To Let Us Both Get To Our Business [No. 2]

by Matt Paley


[a Letter to Robert Kelly:]

The film that taught me to cultivate silence — or, at least, made me aware of the flesh of the film itself — was Wong Kar Wai’s In the Mood for Love. Perhaps Wong Kar Wai doesn’t compare to Vigo or Epstein — his films certainly fall into the category of “sentimental loves stories in celluloid” — but I remember realizing, for the first time, that In the Mood for Love loses nothing from a subtitle-less viewing. I saw, in that, the hope of a fuller, richer, fleshier cinema.

The possibility of silent, visual storytelling pushes me to wonder what — if any — subjects / ideas / emotions / moments necessitate spoken language.
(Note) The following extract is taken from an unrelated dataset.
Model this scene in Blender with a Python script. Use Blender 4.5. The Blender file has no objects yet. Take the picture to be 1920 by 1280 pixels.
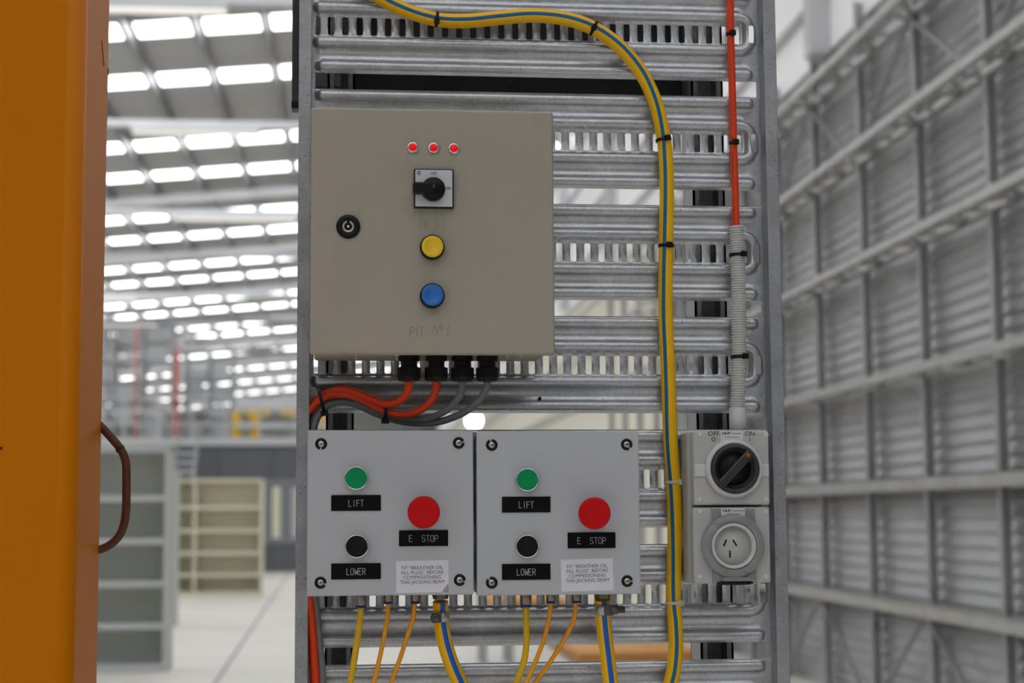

Should cinema attempt to do all of its work visually? The question presupposes something essential to cinema about the moving image–that every art can be reduced to a single heart; painting to color, poetry to words (or, perhaps, their absence), drawing to the line, etc–and that the heart of cinema is not the dream of a complete representation of the world (as Bazin might argue).

Or, on the other hand, is cinema is in the unique position to utilize all of these languages? Should the film-maker, then, search every subject / idea / emotion / moment for the most appropriate medium (or media) to express it?